_WHAT NEEDS TO BE DONE_
Every line of the material is to be repeated exactly as it stands.

══ MATERIAL PROVIDED

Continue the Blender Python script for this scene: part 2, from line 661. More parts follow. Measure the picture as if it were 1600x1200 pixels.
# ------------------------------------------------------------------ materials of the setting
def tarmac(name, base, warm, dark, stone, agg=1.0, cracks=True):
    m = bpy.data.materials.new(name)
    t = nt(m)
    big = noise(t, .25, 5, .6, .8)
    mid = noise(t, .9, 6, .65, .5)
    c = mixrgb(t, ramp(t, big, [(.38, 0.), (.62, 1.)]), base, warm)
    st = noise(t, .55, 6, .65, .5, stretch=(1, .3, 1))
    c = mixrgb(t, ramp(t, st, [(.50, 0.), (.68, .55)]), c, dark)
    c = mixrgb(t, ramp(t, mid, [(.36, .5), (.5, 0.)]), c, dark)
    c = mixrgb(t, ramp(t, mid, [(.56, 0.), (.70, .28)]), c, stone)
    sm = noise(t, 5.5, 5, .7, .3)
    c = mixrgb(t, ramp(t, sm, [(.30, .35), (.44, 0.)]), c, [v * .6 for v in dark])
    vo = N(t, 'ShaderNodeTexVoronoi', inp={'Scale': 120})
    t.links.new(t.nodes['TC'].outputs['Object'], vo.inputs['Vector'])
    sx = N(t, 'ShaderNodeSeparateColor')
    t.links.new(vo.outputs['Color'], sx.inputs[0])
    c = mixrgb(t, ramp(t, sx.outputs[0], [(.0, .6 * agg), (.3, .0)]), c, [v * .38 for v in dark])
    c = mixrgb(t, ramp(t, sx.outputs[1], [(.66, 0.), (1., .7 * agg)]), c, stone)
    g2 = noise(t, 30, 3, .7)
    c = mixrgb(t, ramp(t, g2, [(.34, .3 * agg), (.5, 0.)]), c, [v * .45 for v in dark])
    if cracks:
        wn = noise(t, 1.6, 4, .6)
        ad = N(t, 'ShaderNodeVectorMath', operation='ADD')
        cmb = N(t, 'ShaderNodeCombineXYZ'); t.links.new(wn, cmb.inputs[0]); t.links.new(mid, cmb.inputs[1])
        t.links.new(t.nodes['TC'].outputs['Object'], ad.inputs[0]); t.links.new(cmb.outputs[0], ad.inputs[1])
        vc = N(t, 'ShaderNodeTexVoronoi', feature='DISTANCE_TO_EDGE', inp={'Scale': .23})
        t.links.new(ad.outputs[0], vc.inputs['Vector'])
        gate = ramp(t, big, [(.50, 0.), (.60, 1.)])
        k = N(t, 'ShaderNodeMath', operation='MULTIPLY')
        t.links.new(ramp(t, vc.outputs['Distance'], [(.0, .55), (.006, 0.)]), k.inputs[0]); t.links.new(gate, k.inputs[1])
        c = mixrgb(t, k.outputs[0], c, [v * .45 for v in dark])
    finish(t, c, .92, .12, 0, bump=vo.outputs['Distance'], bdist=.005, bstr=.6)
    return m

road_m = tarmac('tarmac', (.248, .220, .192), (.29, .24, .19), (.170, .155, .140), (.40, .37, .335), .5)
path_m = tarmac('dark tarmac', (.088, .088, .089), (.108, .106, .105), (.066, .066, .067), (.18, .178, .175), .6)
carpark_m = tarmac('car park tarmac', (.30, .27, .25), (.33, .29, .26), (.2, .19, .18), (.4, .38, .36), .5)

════

_RESPONSE TO THIS TASK_
Continue the Blender Python script for this scene: part 2, from line 661. More parts follow. Measure the picture as if it were 1600x1200 pixels.
# ------------------------------------------------------------------ materials of the setting
def tarmac(name, base, warm, dark, stone, agg=1.0, cracks=True):
    m = bpy.data.materials.new(name)
    t = nt(m)
    big = noise(t, .25, 5, .6, .8)
    mid = noise(t, .9, 6, .65, .5)
    c = mixrgb(t, ramp(t, big, [(.38, 0.), (.62, 1.)]), base, warm)
    st = noise(t, .55, 6, .65, .5, stretch=(1, .3, 1))
    c = mixrgb(t, ramp(t, st, [(.50, 0.), (.68, .55)]), c, dark)
    c = mixrgb(t, ramp(t, mid, [(.36, .5), (.5, 0.)]), c, dark)
    c = mixrgb(t, ramp(t, mid, [(.56, 0.), (.70, .28)]), c, stone)
    sm = noise(t, 5.5, 5, .7, .3)
    c = mixrgb(t, ramp(t, sm, [(.30, .35), (.44, 0.)]), c, [v * .6 for v in dark])
    vo = N(t, 'ShaderNodeTexVoronoi', inp={'Scale': 120})
    t.links.new(t.nodes['TC'].outputs['Object'], vo.inputs['Vector'])
    sx = N(t, 'ShaderNodeSeparateColor')
    t.links.new(vo.outputs['Color'], sx.inputs[0])
    c = mixrgb(t, ramp(t, sx.outputs[0], [(.0, .6 * agg), (.3, .0)]), c, [v * .38 for v in dark])
    c = mixrgb(t, ramp(t, sx.outputs[1], [(.66, 0.), (1., .7 * agg)]), c, stone)
    g2 = noise(t, 30, 3, .7)
    c = mixrgb(t, ramp(t, g2, [(.34, .3 * agg), (.5, 0.)]), c, [v * .45 for v in dark])
    if cracks:
        wn = noise(t, 1.6, 4, .6)
        ad = N(t, 'ShaderNodeVectorMath', operation='ADD')
        cmb = N(t, 'ShaderNodeCombineXYZ'); t.links.new(wn, cmb.inputs[0]); t.links.new(mid, cmb.inputs[1])
        t.links.new(t.nodes['TC'].outputs['Object'], ad.inputs[0]); t.links.new(cmb.outputs[0], ad.inputs[1])
        vc = N(t, 'ShaderNodeTexVoronoi', feature='DISTANCE_TO_EDGE', inp={'Scale': .23})
        t.links.new(ad.outputs[0], vc.inputs['Vector'])
        gate = ramp(t, big, [(.50, 0.), (.60, 1.)])
        k = N(t, 'ShaderNodeMath', operation='MULTIPLY')
        t.links.new(ramp(t, vc.outputs['Distance'], [(.0, .55), (.006, 0.)]), k.inputs[0]); t.links.new(gate, k.inputs[1])
        c = mixrgb(t, k.outputs[0], c, [v * .45 for v in dark])
    finish(t, c, .92, .12, 0, bump=vo.outputs['Distance'], bdist=.005, bstr=.6)
    return m

road_m = tarmac('tarmac', (.248, .220, .192), (.29, .24, .19), (.170, .155, .140), (.40, .37, .335), .5)
path_m = tarmac('dark tarmac', (.088, .088, .089), (.108, .106, .105), (.066, .066, .067), (.18, .178, .175), .6)
carpark_m = tarmac('car park tarmac', (.30, .27, .25), (.33, .29, .26), (.2, .19, .18), (.4, .38, .36), .5)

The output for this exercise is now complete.